5 responses to "Bachmann And History Don't Mix..."

  1. Anonymous On April 29, 2009 at 2:55 PM

    Would you please get around to unelecting your bat guano loonie representative? I'm so done with her already. She needs a better matched hobby than playing 'Congress'. May I suggest Alchemy.

     
  2. Green Eagle On April 29, 2009 at 6:07 PM

    Come on, this was not a mistake on the part of this ever-cagey woman.

    I must admit that I don't know who Hoot is, but I do know who Smalley is.

    In advance of his inevitable seating as a Senator from her home state, Michelle is setting the groundwork for blaming Al Franken for the Great Depression.

     
  3. Social Justice NPC Anti-Paladin™ On May 3, 2009 at 12:28 PM

    I am confused. According to the progressive narrative Herbert Hoover was a free marketeer who let the economy crash by not regulating it enough.
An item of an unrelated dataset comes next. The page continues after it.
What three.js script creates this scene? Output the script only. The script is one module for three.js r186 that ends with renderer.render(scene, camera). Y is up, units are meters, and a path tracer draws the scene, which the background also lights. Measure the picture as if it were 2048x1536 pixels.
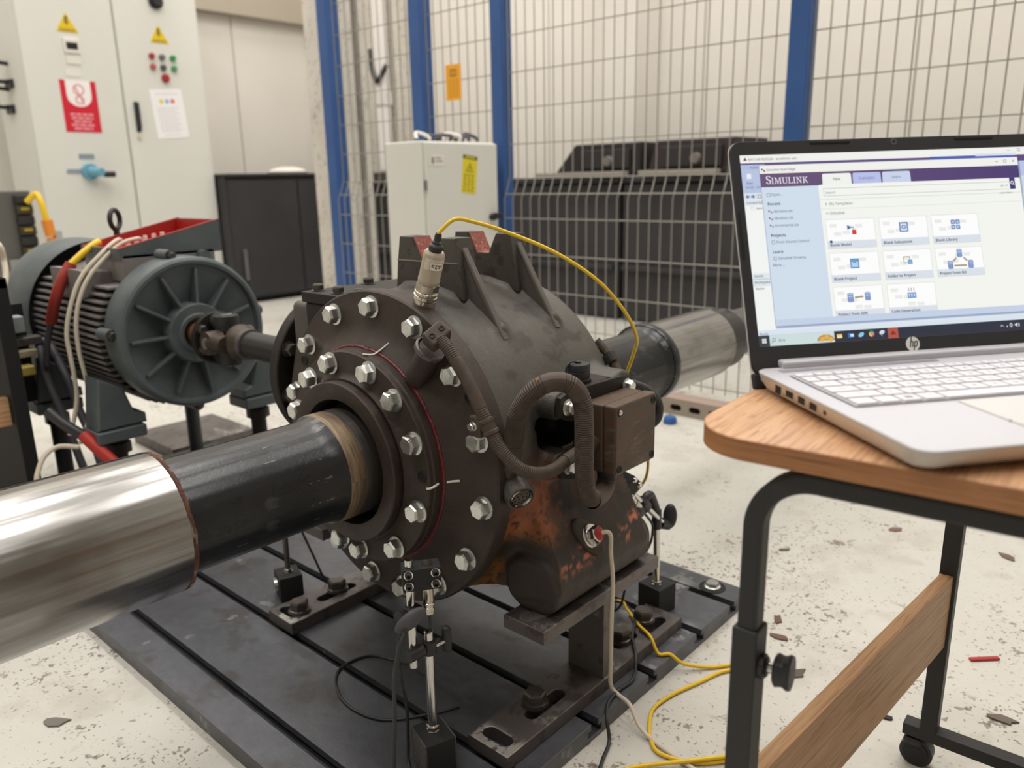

    Does does that square with him signing Smoot-Hawley?

     
  4. BruinKid On May 6, 2009 at 10:07 AM

    When we talk about regulation, we're usually talking about preventing our own industries from cheating us, not about tariffs imposed on imports from other countries.

     
  5. Daniel On September 8, 2009 at 2:13 AM

    The confusion on how Smoot-Hawley squares with regulation (like of or aversion to) is understandable. It becomes easier to understand when we recall that the Republican party has usually, for better or worse, been a party that represents the interests of big business. In the early Republic, the interests of nascent industry and then big business were best served by a protective tariff. Because the primary market of domestic producers was domestic consumers, Republicans supported a protective tariff to keep cheap foreign goods from overwhelming domestic producers. Hence the `protective' Smoot-Hawley tariff. Times have changed, however, and now that global markets rule, the business wing of the Republican party and the business (or new Democrat) wing of the Democratic party both support a low tariff.

    More nationalistic/xenophobic/labor oriented elements on both the left end (Demies) and right end (Republicans) advocate protectionist trade policies.

    The flip-side, of course, is that low tariffs bring in goods from countries with weak labor laws, nearly non-existent environmental protections, and artifically cheap currencies (e.g. China), so there's a very real human cost to low tariffs and globalization.